▸ SET EXERCISE
Return only the lines running from the line with "The Blender Python" down to the line with "tag(w, kind='structure')", both included, exactly as they appear.

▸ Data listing
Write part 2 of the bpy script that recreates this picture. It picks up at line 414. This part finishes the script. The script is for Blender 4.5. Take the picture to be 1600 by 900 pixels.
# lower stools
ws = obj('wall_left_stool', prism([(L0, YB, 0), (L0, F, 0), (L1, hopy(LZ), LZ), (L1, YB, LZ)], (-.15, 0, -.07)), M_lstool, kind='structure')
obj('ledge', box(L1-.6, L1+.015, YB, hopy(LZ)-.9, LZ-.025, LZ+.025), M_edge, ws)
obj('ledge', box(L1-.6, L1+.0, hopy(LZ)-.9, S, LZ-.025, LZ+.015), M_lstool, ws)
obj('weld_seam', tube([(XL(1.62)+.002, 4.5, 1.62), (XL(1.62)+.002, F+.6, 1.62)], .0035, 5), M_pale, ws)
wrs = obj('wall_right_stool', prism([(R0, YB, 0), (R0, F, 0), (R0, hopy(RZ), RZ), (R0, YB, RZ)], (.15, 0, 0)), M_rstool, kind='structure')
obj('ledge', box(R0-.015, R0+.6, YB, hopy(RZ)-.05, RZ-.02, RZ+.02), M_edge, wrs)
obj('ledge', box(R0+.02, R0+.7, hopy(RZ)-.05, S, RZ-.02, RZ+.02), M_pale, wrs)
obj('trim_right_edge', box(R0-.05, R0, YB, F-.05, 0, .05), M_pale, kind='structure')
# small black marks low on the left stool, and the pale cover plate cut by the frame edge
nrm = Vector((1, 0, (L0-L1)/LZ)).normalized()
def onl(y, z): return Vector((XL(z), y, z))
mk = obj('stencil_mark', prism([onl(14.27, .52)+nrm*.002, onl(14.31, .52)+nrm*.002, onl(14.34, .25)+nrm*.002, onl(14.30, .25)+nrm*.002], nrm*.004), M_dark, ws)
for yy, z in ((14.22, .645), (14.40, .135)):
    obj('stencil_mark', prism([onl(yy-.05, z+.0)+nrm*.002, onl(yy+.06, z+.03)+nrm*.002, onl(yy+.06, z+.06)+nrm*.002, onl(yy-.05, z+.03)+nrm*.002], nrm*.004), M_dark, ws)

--

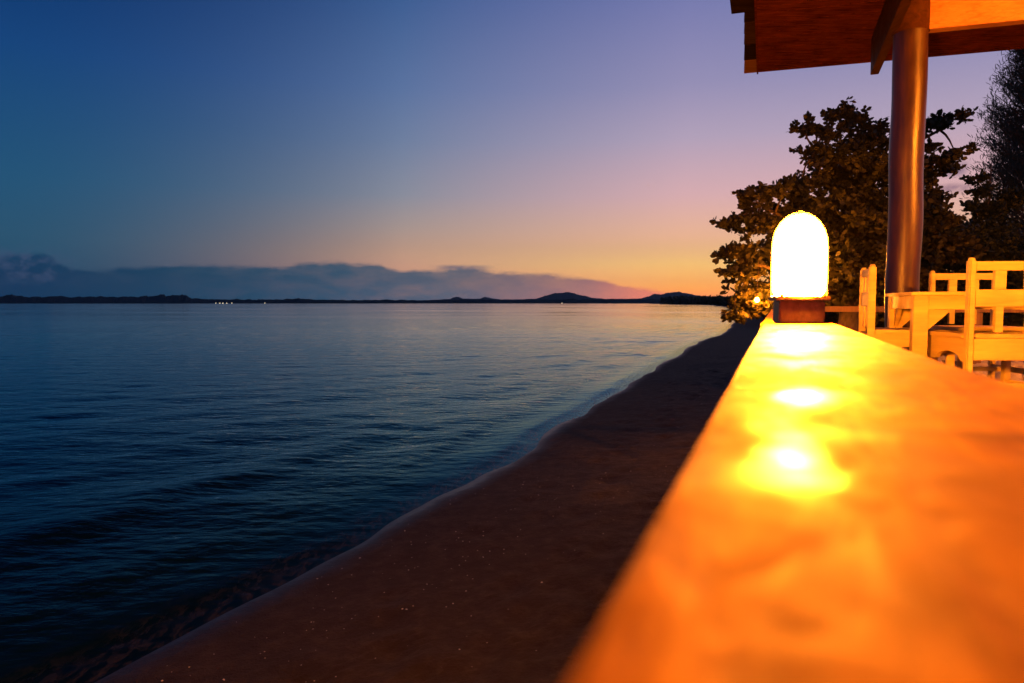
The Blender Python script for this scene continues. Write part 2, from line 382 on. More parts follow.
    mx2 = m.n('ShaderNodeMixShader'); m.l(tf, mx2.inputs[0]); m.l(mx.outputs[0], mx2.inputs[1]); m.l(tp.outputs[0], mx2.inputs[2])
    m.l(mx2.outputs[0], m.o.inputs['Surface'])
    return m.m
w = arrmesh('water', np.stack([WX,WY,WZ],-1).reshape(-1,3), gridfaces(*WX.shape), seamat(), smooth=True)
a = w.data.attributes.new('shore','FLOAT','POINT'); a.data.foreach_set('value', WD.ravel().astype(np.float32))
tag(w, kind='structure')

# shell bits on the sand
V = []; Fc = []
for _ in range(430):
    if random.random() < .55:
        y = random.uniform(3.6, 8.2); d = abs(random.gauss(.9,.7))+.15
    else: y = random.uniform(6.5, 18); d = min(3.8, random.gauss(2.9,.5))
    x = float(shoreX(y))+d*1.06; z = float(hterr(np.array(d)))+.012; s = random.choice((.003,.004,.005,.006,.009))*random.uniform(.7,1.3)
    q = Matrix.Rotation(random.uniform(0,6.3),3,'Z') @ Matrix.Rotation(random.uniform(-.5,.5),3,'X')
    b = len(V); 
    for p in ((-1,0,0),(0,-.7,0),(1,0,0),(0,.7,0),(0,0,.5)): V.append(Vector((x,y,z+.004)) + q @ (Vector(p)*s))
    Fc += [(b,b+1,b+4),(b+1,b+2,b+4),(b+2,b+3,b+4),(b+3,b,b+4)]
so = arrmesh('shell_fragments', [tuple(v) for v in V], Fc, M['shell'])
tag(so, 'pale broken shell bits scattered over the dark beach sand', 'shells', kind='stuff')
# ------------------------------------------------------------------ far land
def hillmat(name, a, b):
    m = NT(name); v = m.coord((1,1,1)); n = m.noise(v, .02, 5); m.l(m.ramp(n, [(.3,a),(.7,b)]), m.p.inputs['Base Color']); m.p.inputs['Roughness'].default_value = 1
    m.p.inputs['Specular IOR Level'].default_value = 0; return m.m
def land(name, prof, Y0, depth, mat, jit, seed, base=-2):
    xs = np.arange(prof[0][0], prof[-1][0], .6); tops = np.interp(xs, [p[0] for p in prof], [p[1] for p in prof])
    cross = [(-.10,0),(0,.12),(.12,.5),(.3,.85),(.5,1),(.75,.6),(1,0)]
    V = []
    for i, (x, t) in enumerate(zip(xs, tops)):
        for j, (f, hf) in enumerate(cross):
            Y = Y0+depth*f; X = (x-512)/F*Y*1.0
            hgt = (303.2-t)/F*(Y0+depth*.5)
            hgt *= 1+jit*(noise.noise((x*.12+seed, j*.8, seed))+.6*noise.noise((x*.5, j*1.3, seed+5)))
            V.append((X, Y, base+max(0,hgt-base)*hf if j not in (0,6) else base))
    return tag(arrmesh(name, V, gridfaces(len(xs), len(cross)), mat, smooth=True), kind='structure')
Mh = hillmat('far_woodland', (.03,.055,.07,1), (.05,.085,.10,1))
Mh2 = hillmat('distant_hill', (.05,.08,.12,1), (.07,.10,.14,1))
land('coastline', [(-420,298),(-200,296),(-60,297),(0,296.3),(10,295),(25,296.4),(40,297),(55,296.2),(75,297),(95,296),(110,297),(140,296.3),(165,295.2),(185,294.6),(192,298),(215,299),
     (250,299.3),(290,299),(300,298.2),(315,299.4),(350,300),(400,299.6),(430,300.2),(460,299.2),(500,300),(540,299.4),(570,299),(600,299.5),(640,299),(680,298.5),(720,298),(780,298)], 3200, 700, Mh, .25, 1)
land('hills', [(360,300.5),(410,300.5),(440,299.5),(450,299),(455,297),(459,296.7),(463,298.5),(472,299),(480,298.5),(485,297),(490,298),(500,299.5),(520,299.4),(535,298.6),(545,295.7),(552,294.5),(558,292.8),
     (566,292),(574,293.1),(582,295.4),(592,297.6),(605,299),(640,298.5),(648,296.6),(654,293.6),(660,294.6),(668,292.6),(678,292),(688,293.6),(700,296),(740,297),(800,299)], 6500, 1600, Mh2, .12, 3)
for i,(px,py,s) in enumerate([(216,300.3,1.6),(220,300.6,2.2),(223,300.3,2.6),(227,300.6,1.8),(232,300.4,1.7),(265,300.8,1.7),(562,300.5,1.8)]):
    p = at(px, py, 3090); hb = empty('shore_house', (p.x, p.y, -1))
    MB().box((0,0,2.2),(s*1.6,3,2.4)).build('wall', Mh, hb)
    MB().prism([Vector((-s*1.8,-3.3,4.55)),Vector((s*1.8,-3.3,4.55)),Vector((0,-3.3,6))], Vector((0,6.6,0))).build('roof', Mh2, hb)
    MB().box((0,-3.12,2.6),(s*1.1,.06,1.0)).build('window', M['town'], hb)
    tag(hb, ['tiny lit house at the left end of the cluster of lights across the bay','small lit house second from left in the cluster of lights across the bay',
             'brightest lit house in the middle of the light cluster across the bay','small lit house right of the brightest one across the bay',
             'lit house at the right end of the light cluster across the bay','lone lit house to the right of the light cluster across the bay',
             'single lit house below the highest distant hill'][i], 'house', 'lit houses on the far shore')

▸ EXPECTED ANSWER
The Blender Python script for this scene continues. Write part 2, from line 382 on. More parts follow.
    mx2 = m.n('ShaderNodeMixShader'); m.l(tf, mx2.inputs[0]); m.l(mx.outputs[0], mx2.inputs[1]); m.l(tp.outputs[0], mx2.inputs[2])
    m.l(mx2.outputs[0], m.o.inputs['Surface'])
    return m.m
w = arrmesh('water', np.stack([WX,WY,WZ],-1).reshape(-1,3), gridfaces(*WX.shape), seamat(), smooth=True)
a = w.data.attributes.new('shore','FLOAT','POINT'); a.data.foreach_set('value', WD.ravel().astype(np.float32))
tag(w, kind='structure')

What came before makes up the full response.